Lines containing the string "script" are to be collected in full.

Records with scene code

** START **

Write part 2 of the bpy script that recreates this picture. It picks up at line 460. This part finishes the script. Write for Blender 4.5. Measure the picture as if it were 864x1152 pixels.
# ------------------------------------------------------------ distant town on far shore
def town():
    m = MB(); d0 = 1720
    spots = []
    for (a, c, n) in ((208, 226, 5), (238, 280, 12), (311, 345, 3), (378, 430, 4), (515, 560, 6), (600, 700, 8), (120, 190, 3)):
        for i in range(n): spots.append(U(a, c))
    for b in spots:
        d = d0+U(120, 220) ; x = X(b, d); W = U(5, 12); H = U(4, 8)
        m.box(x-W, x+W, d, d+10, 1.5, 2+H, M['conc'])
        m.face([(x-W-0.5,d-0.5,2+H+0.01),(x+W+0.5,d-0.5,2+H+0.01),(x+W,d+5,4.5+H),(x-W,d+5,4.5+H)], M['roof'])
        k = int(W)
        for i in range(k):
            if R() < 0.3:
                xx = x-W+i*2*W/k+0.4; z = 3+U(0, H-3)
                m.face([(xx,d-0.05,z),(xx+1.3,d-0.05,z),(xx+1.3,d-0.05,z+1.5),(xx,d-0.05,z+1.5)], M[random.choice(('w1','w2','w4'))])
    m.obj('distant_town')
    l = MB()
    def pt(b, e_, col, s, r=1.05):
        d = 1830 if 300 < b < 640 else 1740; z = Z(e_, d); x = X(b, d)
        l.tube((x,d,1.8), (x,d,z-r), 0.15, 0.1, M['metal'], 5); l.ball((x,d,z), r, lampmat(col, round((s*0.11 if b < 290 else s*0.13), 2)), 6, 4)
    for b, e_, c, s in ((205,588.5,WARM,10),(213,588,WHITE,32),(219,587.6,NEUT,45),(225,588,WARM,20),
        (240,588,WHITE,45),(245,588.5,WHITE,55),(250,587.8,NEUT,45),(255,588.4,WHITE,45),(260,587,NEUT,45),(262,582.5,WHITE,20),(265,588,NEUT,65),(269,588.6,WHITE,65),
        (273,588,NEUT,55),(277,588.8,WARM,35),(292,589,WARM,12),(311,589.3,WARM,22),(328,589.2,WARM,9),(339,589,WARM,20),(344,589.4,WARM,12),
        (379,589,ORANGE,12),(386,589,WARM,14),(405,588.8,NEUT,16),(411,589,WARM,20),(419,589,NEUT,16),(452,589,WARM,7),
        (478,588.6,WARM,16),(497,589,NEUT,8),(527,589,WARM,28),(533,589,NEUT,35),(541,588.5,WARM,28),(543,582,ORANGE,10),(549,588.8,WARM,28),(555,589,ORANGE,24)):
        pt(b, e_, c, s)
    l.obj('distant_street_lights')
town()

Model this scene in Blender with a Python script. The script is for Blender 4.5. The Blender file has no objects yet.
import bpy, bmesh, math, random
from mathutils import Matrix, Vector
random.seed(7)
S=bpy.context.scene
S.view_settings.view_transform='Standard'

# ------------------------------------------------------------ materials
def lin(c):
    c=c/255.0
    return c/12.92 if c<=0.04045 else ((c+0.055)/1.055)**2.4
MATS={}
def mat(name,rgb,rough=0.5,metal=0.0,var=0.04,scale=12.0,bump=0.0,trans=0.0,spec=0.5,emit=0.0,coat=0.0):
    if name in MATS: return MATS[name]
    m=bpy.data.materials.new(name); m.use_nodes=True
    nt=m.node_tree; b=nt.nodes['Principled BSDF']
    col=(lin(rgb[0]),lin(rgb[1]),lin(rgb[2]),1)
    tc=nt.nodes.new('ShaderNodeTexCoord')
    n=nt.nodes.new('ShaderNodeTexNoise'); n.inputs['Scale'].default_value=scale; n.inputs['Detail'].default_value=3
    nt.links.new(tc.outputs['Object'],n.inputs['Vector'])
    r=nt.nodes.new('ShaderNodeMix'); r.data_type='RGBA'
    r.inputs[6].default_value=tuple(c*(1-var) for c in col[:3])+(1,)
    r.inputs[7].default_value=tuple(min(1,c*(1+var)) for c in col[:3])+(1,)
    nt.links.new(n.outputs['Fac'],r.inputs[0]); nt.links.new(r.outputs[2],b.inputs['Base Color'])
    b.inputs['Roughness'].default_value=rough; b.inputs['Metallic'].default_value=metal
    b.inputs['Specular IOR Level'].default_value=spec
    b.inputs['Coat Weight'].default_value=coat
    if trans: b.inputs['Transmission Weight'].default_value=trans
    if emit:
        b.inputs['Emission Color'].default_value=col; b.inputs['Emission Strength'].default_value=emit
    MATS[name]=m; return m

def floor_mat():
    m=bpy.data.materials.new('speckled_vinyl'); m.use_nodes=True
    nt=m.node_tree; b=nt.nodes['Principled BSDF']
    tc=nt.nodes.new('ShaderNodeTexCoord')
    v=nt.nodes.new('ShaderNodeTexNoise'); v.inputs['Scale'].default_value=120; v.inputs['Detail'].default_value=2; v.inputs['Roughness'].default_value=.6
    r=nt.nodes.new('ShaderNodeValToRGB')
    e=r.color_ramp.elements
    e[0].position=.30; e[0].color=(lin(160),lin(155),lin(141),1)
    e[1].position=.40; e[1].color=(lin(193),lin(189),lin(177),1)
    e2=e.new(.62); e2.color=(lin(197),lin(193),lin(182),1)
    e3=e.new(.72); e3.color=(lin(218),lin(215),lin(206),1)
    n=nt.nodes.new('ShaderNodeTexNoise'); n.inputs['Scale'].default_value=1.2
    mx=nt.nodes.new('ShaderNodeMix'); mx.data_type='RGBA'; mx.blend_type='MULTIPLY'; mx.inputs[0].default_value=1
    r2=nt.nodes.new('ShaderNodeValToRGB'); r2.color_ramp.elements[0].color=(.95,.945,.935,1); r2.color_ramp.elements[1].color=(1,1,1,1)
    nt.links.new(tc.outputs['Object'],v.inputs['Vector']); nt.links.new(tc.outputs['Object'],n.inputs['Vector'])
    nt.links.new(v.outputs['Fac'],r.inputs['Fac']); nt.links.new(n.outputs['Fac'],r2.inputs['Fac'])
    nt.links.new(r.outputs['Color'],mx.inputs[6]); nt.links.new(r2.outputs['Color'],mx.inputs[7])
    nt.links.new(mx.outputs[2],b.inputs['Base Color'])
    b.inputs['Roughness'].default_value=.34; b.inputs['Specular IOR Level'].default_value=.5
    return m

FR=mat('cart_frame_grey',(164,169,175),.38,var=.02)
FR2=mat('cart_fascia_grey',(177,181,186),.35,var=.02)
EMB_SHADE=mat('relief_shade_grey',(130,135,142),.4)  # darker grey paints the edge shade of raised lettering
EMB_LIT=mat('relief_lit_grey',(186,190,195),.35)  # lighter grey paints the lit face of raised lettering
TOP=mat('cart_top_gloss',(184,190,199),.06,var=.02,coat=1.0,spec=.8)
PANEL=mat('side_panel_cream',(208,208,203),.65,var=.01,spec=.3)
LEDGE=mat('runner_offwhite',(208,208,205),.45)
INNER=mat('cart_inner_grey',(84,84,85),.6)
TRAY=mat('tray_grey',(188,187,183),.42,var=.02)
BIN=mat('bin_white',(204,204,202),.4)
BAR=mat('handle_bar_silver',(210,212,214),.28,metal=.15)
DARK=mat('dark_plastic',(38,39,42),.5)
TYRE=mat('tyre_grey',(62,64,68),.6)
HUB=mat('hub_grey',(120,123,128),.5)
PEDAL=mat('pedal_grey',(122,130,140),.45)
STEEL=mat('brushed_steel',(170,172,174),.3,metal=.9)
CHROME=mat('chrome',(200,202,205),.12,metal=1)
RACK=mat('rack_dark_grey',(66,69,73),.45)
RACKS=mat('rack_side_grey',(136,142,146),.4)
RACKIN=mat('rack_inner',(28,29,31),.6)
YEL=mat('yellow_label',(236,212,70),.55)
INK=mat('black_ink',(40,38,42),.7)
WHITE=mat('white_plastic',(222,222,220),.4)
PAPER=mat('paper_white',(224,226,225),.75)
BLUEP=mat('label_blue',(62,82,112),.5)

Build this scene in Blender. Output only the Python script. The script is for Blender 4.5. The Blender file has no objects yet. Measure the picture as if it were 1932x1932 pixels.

** END **

- Written reply:
Write part 2 of the bpy script that recreates this picture. It picks up at line 460. This part finishes the script. Write for Blender 4.5. Measure the picture as if it were 864x1152 pixels.
Model this scene in Blender with a Python script. The script is for Blender 4.5. The Blender file has no objects yet.
Build this scene in Blender. Output only the Python script. The script is for Blender 4.5. The Blender file has no objects yet. Measure the picture as if it were 1932x1932 pixels.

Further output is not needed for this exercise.